I love trID-1007559 filtered lightees. Many people do. But I have come to recognize a deeper than ordinary affinity for them. They have in many ways been like guardians in my life.

I didn’t realize how much I love trees, because for a long time I took them for granted. From the time I was about four or five there was always at least one tree somewhere on our property, and I’ve always made friends with them. The first I remember was a huge, ancient willow growing out of the creek that flowed through our back yard. It was a shallow creek filled with minnows, dappled with sunlight, with large smooth stones that made a path across the water to the shade of the huge old willow. I’d step across the stones to rest in the roots of that tree, its old leafy limbs reaching down around me till they nearly touched the ripples in the stream. I played under the shade of that tree nearly every day.

Then there was the tree that stood just outside my bedroom window in the house where I lived in my teenage years — a great tall maple or oak (I was young and didn’t think to ask its label). In the morning I would look out and see it and at night its shadows would dance across my bedroom walls. I remember when Dad said we would be moving and we went to look at houses: I fell in love with one of those houses because it had a tree outside what would have been my bedroom window. It broke my heart when we didn’t move there. I wanted that bedroom with that tree in my window.

When I grew up and became a pastor I served a church in New Jersey where there were two huge maples outside my back door. When I was in distress over troubles at the church I would walk up and down under their branches while I talked with God, seeking wisdom and peace and a clear way ahead.

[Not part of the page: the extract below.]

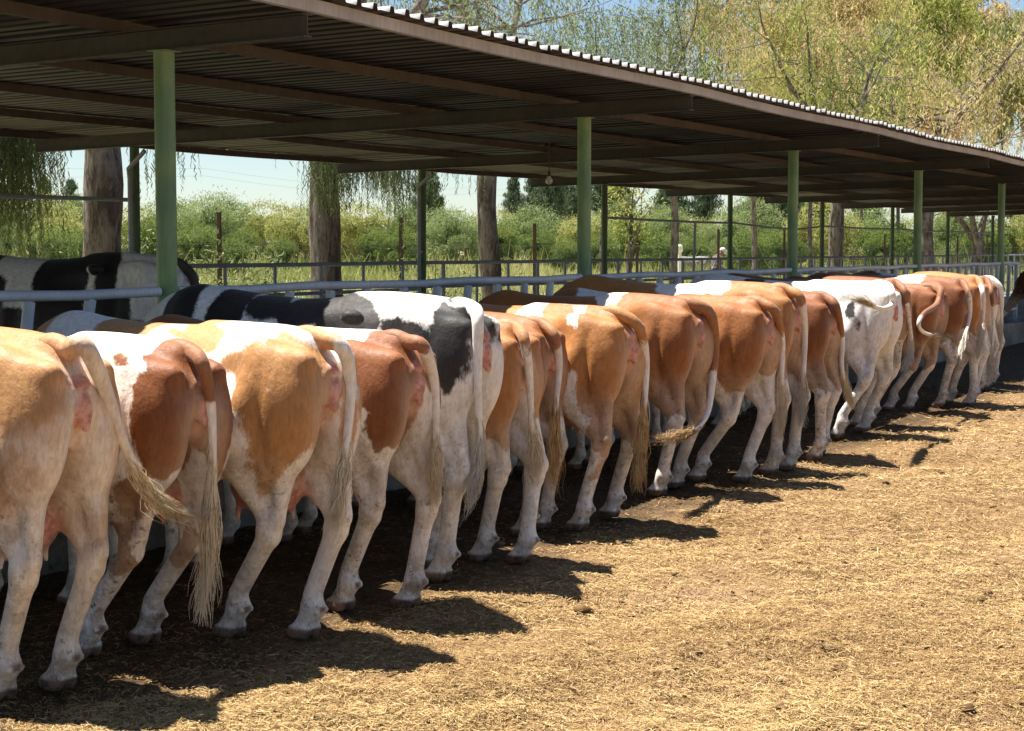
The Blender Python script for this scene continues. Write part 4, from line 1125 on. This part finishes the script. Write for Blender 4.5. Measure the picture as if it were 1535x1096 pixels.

But it wasn’t until I took a 30-day retreat, in my 40’s, in a hermit’s cottage kept by the Sisters of a convent near Lake Erie that I recognized the deep affinity that had till then been unconscious. My cottage was one of three hidden deep in the woods, invisible to each other and to the motherhouse. Every day I sat under the shelter of those countless trees. It was mostly tulip trees (yellow poplars) with some maples and oaks, with a few spruce and other evergreens that surrounded my hermitage. I listened to their songs by day and by night, their gentle rustling under hot summer suns and their vigorous sighing and singing in cool evening breezes, but mostly I just gazed at them — especially the tulip trees, with their (to me) strangely shaped leaves and their great presence. Something of their peace entered into me, and I never took trees for granted again, or loved them quite as thoughtlessly as I had before.

I have hugged trees. I guess you could call me a tree-hugger. But one day I held a tree as it lay dying. It was one of the big maples outside the manse I lived in, and it had been felled by a storm that swept through in the night. I found it in the morning, and I laid my hands on its bark for a long time, until I felt its energy ebbing. I mourned that great friend’s passing.

I am a mystery to myself. How can I move through the world so heedless, as I am most of the time, of my connection to these living creatures who have sheltered and blessed me in so many ways? So rushed. So busy with things indoors. So cocooned in my house or my car or my office that I miss the natural world that is my real home. I wish someone had taught me as a child to reverence and respect and seek the wisdom of the myriad living creatures – plant and animal – that nurture and sustain us and on whom we depend so much. When I was a child I had the instinct – most children do – to gaze long at grasshoppers and wonder at ants and marvel at every little minnow swimming in the water. But somewhere along the way that sense of wonder and of the sheer significance of such creatures slipped away from me.

For years I prayed with my eyes closed. Then one day the Lord said to me, “Now I want you to pray with your eyes open.”  I’m learning more and more that to experience communion with God’s creation is to pray; that to be awake and aware, receptive and open to the expression of God’s Word that called forth life in all its forms, is to meet God in the world.

I’m still learning to pray with my eyes open. I’m still not very good at it. But I’m getting there.